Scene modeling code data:
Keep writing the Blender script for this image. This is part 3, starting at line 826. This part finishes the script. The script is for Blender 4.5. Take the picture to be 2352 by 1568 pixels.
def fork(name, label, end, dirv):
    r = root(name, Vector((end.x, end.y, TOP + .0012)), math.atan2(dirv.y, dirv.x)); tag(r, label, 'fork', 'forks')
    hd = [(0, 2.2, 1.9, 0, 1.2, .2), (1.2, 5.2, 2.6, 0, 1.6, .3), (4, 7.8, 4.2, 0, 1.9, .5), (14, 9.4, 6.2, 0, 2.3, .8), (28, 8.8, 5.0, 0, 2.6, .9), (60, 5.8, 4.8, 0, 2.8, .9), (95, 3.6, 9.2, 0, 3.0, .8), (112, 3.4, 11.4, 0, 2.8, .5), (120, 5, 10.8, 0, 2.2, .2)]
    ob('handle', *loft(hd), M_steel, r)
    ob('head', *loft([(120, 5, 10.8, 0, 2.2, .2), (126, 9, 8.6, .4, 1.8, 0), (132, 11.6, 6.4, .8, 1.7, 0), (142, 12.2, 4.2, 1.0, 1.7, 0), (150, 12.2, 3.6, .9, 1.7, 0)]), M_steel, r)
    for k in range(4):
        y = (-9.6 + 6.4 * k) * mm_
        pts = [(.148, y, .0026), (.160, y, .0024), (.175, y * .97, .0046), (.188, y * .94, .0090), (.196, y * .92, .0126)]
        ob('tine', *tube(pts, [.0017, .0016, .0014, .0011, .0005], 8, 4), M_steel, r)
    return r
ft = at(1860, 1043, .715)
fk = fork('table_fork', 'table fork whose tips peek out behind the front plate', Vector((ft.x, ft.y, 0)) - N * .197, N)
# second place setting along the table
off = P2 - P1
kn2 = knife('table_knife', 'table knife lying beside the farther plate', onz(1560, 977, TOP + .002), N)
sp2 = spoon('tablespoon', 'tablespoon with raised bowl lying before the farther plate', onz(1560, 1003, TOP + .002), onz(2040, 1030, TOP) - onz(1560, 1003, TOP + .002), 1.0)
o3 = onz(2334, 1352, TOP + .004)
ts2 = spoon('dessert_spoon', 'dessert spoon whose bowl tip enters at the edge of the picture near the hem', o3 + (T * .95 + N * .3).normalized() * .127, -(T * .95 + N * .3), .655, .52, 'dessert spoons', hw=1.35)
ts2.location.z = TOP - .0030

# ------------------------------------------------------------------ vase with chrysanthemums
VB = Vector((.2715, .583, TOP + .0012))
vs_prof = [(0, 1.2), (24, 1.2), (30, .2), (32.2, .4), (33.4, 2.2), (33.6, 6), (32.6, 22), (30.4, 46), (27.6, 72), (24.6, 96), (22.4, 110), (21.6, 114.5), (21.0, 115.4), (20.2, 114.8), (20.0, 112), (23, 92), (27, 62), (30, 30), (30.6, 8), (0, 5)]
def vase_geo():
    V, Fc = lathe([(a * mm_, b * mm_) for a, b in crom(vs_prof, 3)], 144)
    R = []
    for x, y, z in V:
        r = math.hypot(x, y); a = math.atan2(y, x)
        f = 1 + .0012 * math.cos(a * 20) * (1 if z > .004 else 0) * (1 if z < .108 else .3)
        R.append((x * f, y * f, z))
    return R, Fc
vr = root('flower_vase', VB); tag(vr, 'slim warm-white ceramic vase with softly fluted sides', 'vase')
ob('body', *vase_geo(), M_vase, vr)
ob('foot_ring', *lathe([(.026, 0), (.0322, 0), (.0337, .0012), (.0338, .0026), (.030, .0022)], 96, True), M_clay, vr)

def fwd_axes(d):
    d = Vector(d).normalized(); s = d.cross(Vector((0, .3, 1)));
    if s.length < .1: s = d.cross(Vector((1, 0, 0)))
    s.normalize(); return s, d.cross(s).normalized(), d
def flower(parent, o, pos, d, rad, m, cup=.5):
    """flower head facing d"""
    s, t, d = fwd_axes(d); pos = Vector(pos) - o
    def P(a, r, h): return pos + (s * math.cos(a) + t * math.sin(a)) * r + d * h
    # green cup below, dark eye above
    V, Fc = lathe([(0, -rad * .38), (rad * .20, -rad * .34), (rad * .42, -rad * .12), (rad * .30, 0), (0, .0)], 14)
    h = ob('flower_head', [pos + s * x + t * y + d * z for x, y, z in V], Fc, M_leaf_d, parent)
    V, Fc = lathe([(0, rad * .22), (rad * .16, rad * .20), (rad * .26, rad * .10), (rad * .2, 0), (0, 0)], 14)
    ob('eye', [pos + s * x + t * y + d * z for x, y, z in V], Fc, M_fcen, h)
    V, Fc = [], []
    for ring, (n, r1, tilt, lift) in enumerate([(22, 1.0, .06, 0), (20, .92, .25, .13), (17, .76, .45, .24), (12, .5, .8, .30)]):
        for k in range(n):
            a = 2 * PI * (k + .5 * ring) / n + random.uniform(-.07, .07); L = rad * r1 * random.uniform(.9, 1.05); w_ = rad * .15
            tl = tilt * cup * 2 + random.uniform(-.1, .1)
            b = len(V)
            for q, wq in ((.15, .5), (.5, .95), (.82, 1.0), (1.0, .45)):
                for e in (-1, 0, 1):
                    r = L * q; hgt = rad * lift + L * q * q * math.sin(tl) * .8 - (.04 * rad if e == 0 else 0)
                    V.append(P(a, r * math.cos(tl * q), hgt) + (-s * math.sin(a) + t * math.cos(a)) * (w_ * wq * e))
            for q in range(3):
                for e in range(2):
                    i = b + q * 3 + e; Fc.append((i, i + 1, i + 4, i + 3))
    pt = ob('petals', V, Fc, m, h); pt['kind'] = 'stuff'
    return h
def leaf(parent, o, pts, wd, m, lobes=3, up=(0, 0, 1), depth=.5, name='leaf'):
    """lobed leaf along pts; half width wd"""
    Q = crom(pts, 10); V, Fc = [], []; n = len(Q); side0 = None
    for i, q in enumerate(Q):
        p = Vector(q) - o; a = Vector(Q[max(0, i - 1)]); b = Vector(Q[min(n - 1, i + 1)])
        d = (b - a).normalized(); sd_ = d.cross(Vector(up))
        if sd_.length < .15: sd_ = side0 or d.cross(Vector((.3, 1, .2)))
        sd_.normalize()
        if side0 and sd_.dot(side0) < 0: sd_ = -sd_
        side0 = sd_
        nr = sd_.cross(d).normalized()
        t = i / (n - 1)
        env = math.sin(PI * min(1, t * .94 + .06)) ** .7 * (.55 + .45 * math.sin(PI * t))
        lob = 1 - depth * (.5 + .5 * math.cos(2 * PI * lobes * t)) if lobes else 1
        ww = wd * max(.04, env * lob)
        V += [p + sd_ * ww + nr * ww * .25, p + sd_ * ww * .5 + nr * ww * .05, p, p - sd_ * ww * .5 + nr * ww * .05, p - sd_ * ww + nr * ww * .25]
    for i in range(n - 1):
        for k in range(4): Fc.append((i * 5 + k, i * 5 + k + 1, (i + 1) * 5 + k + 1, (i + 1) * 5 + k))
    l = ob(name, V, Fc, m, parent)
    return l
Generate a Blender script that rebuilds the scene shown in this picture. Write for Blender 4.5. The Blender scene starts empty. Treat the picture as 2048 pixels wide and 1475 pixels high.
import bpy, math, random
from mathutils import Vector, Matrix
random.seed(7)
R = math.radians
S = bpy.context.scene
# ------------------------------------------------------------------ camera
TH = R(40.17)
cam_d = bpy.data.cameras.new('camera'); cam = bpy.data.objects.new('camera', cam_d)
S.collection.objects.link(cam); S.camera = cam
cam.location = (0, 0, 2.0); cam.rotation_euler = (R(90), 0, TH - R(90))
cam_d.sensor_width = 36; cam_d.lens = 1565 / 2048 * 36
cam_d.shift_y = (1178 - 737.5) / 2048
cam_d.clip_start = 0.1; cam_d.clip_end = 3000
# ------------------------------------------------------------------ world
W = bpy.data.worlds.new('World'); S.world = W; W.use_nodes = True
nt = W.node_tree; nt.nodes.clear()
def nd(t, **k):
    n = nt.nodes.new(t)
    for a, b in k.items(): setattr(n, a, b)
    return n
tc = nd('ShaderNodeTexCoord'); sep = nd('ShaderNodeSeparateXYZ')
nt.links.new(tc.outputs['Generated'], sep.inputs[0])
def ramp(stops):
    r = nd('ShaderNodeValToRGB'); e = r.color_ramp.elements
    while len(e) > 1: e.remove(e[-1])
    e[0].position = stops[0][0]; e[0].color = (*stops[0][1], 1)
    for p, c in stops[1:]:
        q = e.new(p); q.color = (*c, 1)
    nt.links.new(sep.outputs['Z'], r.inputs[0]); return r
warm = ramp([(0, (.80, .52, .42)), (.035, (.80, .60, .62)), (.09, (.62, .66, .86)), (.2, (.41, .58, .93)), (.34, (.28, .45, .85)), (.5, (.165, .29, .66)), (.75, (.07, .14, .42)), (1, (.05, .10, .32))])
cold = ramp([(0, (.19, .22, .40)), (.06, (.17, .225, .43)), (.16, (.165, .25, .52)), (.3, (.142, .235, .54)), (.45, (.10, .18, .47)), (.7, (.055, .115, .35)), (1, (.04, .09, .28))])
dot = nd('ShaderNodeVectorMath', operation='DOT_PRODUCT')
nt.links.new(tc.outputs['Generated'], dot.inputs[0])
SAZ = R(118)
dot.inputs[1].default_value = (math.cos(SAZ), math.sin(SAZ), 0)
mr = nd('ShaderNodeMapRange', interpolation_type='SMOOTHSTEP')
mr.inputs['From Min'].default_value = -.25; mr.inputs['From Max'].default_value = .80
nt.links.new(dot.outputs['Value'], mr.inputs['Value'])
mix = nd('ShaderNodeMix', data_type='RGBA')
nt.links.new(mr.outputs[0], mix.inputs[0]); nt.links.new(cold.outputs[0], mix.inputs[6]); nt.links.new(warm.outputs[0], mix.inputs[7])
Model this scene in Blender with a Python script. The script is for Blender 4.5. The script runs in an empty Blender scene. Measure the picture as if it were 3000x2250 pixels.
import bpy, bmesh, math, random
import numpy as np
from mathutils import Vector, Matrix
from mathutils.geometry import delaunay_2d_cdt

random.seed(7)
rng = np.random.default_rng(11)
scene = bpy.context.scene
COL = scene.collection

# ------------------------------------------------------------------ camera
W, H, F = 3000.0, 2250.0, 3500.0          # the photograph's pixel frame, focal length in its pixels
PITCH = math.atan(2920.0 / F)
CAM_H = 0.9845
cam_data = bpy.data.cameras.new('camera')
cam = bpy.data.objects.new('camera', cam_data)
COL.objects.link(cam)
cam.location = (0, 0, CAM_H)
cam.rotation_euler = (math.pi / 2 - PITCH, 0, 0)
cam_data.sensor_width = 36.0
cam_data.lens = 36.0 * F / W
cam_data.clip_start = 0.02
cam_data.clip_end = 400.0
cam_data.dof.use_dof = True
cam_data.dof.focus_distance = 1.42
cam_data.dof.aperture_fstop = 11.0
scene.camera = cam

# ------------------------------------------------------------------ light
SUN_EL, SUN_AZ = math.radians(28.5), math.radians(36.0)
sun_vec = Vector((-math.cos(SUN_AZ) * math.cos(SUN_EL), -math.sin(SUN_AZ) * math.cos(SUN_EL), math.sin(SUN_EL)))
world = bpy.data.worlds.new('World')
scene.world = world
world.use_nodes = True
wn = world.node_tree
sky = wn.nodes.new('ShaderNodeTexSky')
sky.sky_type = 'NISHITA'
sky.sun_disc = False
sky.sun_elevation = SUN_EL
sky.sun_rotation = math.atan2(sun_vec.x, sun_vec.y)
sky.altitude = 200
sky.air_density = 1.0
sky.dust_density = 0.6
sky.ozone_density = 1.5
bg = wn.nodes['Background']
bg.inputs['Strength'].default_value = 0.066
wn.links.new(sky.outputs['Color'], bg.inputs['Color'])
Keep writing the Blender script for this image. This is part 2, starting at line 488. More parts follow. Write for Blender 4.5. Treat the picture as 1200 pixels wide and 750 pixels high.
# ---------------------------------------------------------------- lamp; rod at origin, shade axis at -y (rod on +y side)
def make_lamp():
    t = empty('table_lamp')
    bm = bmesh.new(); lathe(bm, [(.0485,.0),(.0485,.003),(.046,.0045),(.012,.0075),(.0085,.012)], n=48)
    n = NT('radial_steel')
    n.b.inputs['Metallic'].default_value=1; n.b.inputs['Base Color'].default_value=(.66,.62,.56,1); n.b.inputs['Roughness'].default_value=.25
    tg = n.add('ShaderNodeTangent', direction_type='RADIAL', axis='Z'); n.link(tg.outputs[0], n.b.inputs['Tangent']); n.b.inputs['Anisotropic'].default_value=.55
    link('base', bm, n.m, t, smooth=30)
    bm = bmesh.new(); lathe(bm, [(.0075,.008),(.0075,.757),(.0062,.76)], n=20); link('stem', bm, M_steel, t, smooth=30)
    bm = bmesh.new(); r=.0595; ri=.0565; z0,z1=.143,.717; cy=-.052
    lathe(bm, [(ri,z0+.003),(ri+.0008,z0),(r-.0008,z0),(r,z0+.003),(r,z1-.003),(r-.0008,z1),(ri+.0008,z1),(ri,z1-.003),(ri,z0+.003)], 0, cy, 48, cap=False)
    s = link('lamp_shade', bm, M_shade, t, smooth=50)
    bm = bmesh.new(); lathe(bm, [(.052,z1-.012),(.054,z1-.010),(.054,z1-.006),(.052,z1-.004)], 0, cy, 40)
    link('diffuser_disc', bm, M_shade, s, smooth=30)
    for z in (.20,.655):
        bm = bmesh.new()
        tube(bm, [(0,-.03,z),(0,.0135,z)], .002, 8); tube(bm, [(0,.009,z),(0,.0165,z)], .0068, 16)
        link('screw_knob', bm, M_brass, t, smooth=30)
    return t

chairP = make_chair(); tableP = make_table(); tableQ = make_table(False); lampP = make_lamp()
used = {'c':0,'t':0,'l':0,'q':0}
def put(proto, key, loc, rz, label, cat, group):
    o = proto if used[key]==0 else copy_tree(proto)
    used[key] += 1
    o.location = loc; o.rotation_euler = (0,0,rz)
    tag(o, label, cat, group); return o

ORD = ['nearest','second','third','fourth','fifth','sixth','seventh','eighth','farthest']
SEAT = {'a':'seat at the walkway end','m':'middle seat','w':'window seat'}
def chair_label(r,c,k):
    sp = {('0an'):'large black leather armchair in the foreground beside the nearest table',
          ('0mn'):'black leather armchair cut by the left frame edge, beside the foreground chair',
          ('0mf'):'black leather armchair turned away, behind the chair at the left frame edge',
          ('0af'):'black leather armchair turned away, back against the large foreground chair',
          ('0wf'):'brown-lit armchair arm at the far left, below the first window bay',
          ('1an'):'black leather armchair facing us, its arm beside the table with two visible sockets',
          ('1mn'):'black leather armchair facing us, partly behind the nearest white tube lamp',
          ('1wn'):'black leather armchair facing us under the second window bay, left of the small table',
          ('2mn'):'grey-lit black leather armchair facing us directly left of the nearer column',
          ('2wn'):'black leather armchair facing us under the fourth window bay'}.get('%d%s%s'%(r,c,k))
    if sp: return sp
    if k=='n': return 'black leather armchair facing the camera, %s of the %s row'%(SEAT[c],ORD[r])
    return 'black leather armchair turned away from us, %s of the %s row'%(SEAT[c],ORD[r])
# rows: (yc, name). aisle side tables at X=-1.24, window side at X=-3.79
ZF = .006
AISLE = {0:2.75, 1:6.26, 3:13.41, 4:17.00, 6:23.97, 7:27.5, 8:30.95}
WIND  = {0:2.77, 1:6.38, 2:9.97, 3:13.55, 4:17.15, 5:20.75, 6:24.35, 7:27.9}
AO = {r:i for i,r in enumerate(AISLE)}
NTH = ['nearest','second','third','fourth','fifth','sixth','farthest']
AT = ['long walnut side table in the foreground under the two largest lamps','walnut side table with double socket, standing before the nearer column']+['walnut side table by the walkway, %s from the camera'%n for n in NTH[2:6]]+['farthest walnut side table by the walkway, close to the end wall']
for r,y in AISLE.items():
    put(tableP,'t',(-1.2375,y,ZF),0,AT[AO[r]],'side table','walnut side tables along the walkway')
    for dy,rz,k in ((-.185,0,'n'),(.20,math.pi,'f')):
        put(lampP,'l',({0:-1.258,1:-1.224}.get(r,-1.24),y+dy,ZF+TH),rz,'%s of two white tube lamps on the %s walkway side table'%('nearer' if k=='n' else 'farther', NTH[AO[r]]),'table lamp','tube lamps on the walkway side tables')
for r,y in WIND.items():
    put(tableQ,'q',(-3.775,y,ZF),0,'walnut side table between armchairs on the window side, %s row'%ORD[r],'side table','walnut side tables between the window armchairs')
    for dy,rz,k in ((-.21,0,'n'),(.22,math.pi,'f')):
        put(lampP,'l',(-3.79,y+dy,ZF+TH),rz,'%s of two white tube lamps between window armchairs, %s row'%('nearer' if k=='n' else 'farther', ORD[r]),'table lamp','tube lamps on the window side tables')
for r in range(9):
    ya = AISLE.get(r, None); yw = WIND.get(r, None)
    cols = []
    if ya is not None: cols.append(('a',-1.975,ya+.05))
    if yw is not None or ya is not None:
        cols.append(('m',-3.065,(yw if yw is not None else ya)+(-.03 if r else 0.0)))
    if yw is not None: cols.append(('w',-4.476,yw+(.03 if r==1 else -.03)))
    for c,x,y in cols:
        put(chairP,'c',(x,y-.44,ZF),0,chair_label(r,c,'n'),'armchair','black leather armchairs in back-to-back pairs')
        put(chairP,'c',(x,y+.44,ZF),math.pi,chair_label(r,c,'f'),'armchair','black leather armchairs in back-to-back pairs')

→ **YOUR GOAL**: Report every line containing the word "pixels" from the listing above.

→ **SOLUTION**:
Keep writing the Blender script for this image. This is part 3, starting at line 826. This part finishes the script. The script is for Blender 4.5. Take the picture to be 2352 by 1568 pixels.
Generate a Blender script that rebuilds the scene shown in this picture. Write for Blender 4.5. The Blender scene starts empty. Treat the picture as 2048 pixels wide and 1475 pixels high.
Model this scene in Blender with a Python script. The script is for Blender 4.5. The script runs in an empty Blender scene. Measure the picture as if it were 3000x2250 pixels.
W, H, F = 3000.0, 2250.0, 3500.0          # the photograph's pixel frame, focal length in its pixels
Keep writing the Blender script for this image. This is part 2, starting at line 488. More parts follow. Write for Blender 4.5. Treat the picture as 1200 pixels wide and 750 pixels high.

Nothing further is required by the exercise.